“There are many distributions of BSD, the most popular of which are OpenBSD, and BSD/OS. Similar to Linux, BSD is based on open source code and widely used for Web hosting. Often compared to Linux, noncommercial BSD operating systems generally have more liberal open source licenses, 10 years’ more history, and many BSD proponents credit these operating systems with greater reliability and efficiency than Linux. But while Linux garners all the industry attention and sales, BSD is hidden from the spotlight.” Someone could argue that FreeBSD is the most popular BSD these days, but in any case, you can read the article at ZDNet.
I’d love to play games on my CLI and SSH-session. How about strip poker?
Oh I forgot, the only thing computers are good for is gaming… Come on now, lets get the facts straight, or at least read the article.
as Eugenia said, its arguable that freebsd is the more popular. well, id say that openbsd and bsd/os are the _least_ popular, with freebsd and netbsd both having many more users. im not sure how many users OS X has, but i wouldnt be surprised if it was more than all the other bsds combined. i suppose that it could be argued that num_of_users != popularity
also, netbsd was not spun off of freebsd, both projects started off independently of the other, not even knowing of the other projects existence in the beginning.
“[Apple] launched a commitment to the open-source movement when it made several components from Mac OS X Server available to the open source community—these include the Darwin core, the Mach kernel, the Apache Web server, and other technologies.”
Hmmm… wasn’t Apache already released by the Apache community? And wasn’t the Mach kernel already available? The only thing I see here that Apple released is Darwin.
G
…it’s ZDNet. I’m surprised they managed to spell ‘BSD’ properly.
Catharsis,
LMAO I almost forgot. Silly me.
G
This article seemed to be a little on the foggy side. From the article:
…Compared to Linux, BSD does not have the massive number of commercial and open-source applications and utilities, although BSD does support around 6,000 ported open source packages that are available to users as an option at the time they install BSD…

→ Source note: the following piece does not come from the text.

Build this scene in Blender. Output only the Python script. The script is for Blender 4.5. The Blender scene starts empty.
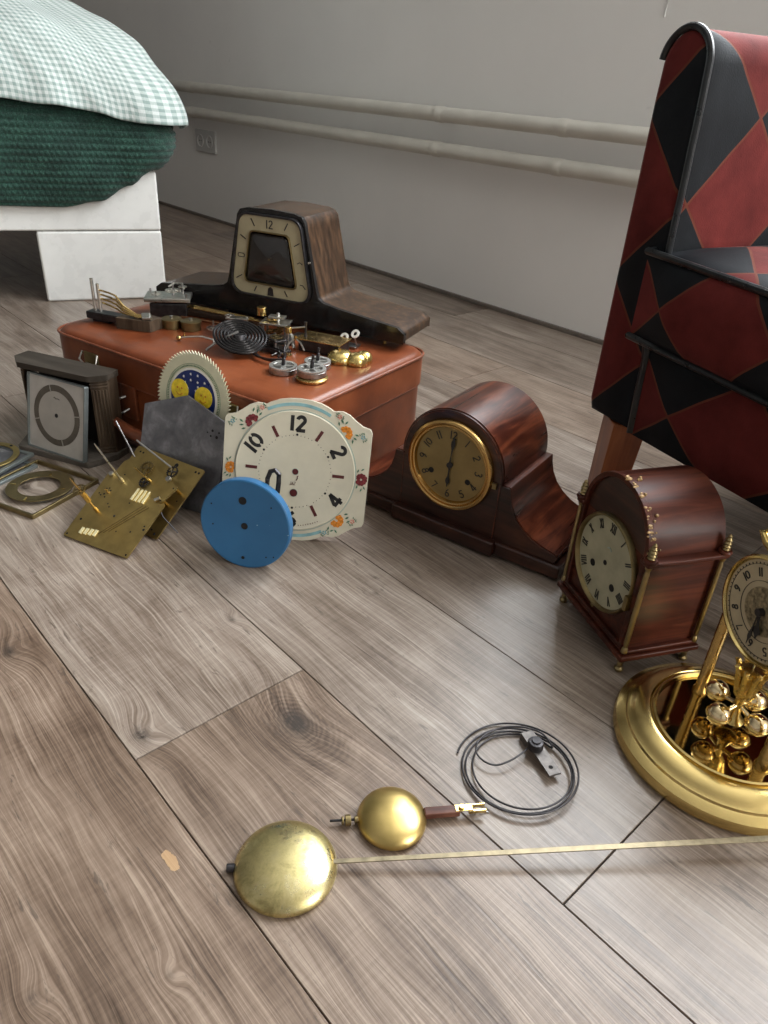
import bpy, bmesh, math, random
from mathutils import Vector, Matrix
random.seed(7)
S = bpy.context.scene
COL = S.collection
PI = math.pi
def R(d): return math.radians(d)

# ------------------------------------------------------------------ materials
class NT:
    """small helper around a node tree"""
    def __init__(s, name):
        s.m = bpy.data.materials.new(name); s.m.use_nodes = True
        s.t = s.m.node_tree; s.b = s.t.nodes['Principled BSDF']
    def n(s, typ, **kw):
        nd = s.t.nodes.new(typ)
        for k, v in kw.items():
            if hasattr(nd, k): setattr(nd, k, v)
            else: s.set(nd.inputs[k], v)
        return nd
    def set(s, sock, v):
        if isinstance(v, bpy.types.NodeSocket): s.t.links.new(v, sock)
        else: sock.default_value = v
    def math(s, op, a, b=None, c=None, clamp=False):
        nd = s.t.nodes.new('ShaderNodeMath'); nd.operation = op; nd.use_clamp = clamp
        s.set(nd.inputs[0], a)
        if b is not None: s.set(nd.inputs[1], b)
        if c is not None: s.set(nd.inputs[2], c)
        return nd.outputs[0]
    def mix(s, f, a, b, blend='MIX'):
        nd = s.t.nodes.new('ShaderNodeMix'); nd.data_type = 'RGBA'; nd.blend_type = blend
        s.set(nd.inputs[0], f)
        s.set(nd.inputs[6], c4(a)); s.set(nd.inputs[7], c4(b))
        return nd.outputs[2]
    def ramp(s, f, stops, interp='LINEAR'):
        nd = s.t.nodes.new('ShaderNodeValToRGB'); cr = nd.color_ramp; cr.interpolation = interp
        while len(cr.elements) < len(stops): cr.elements.new(0.5)
        for e, (p, c) in zip(cr.elements, stops):
            e.position = p; e.color = c4(c) if not isinstance(c, (int, float)) else (c, c, c, 1)
        s.set(nd.inputs[0], f); return nd.outputs[0]
    def coord(s, kind='Object'):
        return s.t.nodes.new('ShaderNodeTexCoord').outputs[kind]
    def mapping(s, v, scale=(1, 1, 1), rot=(0, 0, 0), loc=(0, 0, 0)):
        nd = s.t.nodes.new('ShaderNodeMapping'); s.set(nd.inputs[0], v)
        nd.inputs['Scale'].default_value = scale; nd.inputs['Rotation'].default_value = rot
        nd.inputs['Location'].default_value = loc; return nd.outputs[0]
    def noise(s, v, scale, detail=3, rough=.55, dist=0):
        nd = s.n('ShaderNodeTexNoise'); s.set(nd.inputs['Vector'], v)
        nd.inputs['Scale'].default_value = scale; nd.inputs['Detail'].default_value = detail
        nd.inputs['Roughness'].default_value = rough; nd.inputs['Distortion'].default_value = dist
        return nd.outputs[0]
    def bump(s, h, strength=.3, dist=.001):
        nd = s.n('ShaderNodeBump'); s.set(nd.inputs['Height'], h)
        nd.inputs['Strength'].default_value = strength; nd.inputs['Distance'].default_value = dist
        s.set(s.b.inputs['Normal'], nd.outputs[0])
    def p(s, **kw):
        for k, v in kw.items():
            k = {'color': 'Base Color', 'rough': 'Roughness', 'metal': 'Metallic', 'coat': 'Coat Weight', 'sheen': 'Sheen Weight',
                 'spec': 'Specular IOR Level', 'trans': 'Transmission Weight', 'coatr': 'Coat Roughness'}.get(k, k)
            if isinstance(v, tuple) and len(v) == 3: v = c4(v)
            s.set(s.b.inputs[k], v)
        return s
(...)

Really? Which BSD would that be? I think here the author confused FreeBSD with BSD. I may be mistaken, but I was under the impression that each BSD used a different package/ports system that may be somewhat similar in design but different in implementation.

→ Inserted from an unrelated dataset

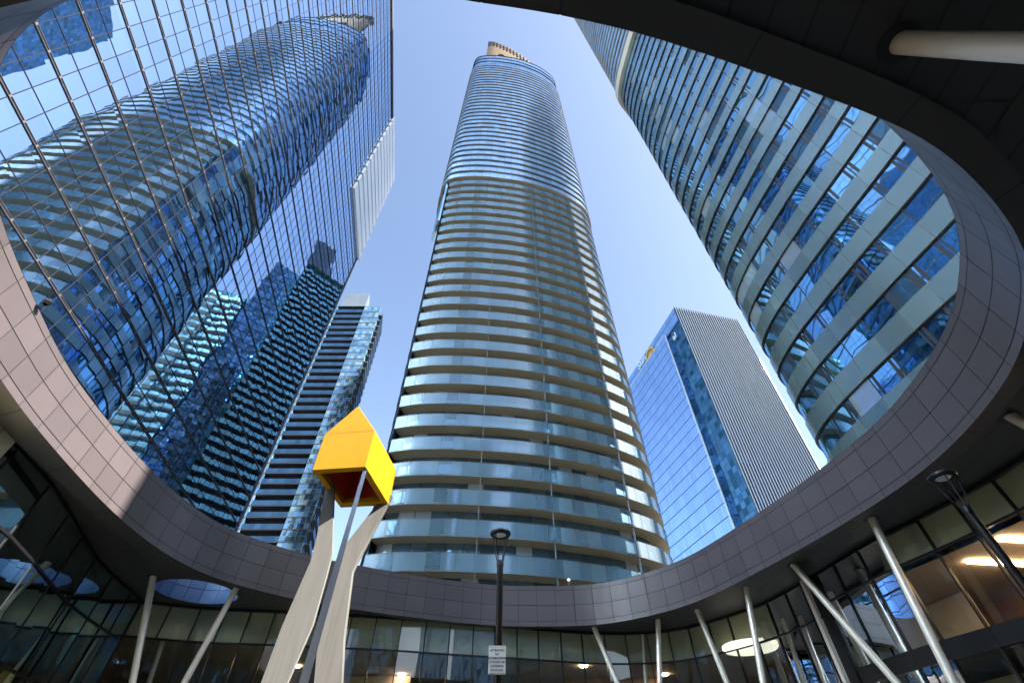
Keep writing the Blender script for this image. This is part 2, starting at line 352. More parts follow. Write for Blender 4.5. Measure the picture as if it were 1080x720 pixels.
# ------------------------------------------------------------------ canopy with its oval opening
Hc = 7.0; Tc = 1.96; So = 7.2
P0 = [(0.0,.125),(-.55,.09),(-1.03,.15),(-1.28,.29),(-1.46,.48),(-1.60,.74),(-1.72,1.06),(-1.82,1.37),(-1.885,1.8),(-1.91,2.2),(-1.875,2.6),(-1.75,2.93),
      (-1.42,3.27),(-1.14,3.44),(-.74,3.64),(-.19,3.84),(.25,3.87),(.64,3.83),(.95,3.64),(1.20,3.36),(1.36,3.0),(1.53,2.5),(1.64,2.09),(1.705,1.7),
      (1.69,1.4),(1.65,1.2),(1.585,1.0),(1.49,.85),(1.41,.73),(1.30,.62),(1.17,.52),(.94,.38),(.83,.335),(.64,.275),(.51,.24),(.34,.19),(.16,.15)]
edge = relax(ccw(catmull([(x*Hc, y*Hc) for x, y in P0], True, .5)), 4)
edge = ccw(edge); lip_o = offset(edge, .42)
# resample the edge by arc length so that fascia panels are even
def resample(P, n):
    L = [0]; m = len(P)
    for k in range(m): L.append(L[-1]+math.hypot(P[(k+1)%m][0]-P[k][0], P[(k+1)%m][1]-P[k][1]))
    out = []; j = 0
    for i in range(n):
        s = L[-1]*i/n
        while L[j+1] < s: j += 1
        f = (s-L[j])/(L[j+1]-L[j]); a, b = P[j], P[(j+1)%m]
        out.append((a[0]+(b[0]-a[0])*f, a[1]+(b[1]-a[1])*f))
    return out, L[-1]
_, Ltot = resample(edge, 10)
canopy = thing('canopy', 'large flat dark canopy ringing the plaza with an oval opening to the sky', 'canopy', (-14,36,GZ))
SUB = 3; npan = int(Ltot/1.0); E3, _ = resample(edge, npan*SUB)
rows = [0, .24, .98, 1.72, Tc]; fb = MB(); E3i = offset(E3, .05)
def lean(p, h):
    az = math.degrees(math.atan2(p[0], p[1])); w_ = max(0, 1-abs(az+55)/22)
    k = 1-.045*w_*w_*(3-2*w_)*(1-h/Tc); return (p[0]*k, p[1]*k)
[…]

It was also suprising that they did not mention (or maybe I missed it) that FreeBSD, NetBSD, et all use different kernels, which is one of the main differences between flavors of BSD and distros of Linux.
Also, from the article:
…However, while Linux has overtaken BSD recently in terms of performance tests, BSD users are still enthusiastic…
I wonder what benchmark/tests the author is referring to? This may or may not be true (not that it really matters) but it would be nice to know what he is referring to. I remember an article a little while ago about FreeBSD performance vs. Linux performance:
(http://www.byte.com/documents/s=1794/byt20011107s0001/1112_moshe.ht…)
but I am not sure how reliable of a benchmark was used for that test, not to mention that this is Linux vs. FreeBSD and NOT Linux vs. BSD.
Adam, the author was definitely not an OS expert. The multi-CD *BSD sets do come with thousands of open source packages but for most users that is just window dressing. The different BSD systems do use different package systems but then again not all Linux distros use RPM. At this point from the users point of view there are more similarities than differences between the various *BSD’s and Linux distro’s. Linux had the definite edge with respect to commercial apps but FreeBSD can run these apps in Linux emulation mode. While the different BSD’s have slightly different kernels the process of rebuilding them is all the same and is scarcely different than it has been in BSD UNIX for over 15 years. Most of the recent benchmarks I’ve seen have put Linux slightly ahead of FreeBSD but on the other hand when you look at Netcraft’s lists of sites with the longest average uptime most of these sites are on BSD hosts.
Yes, I think I forgot that this was written (not by a BSD expert) for a nontechnical-level audience. Perhaps including too much would make the intended audience’s eyes roll over with technobabble. I do think the comments about the lack of market hype (and the resulting slowness of acceptance in the corporate world) were interesting, though.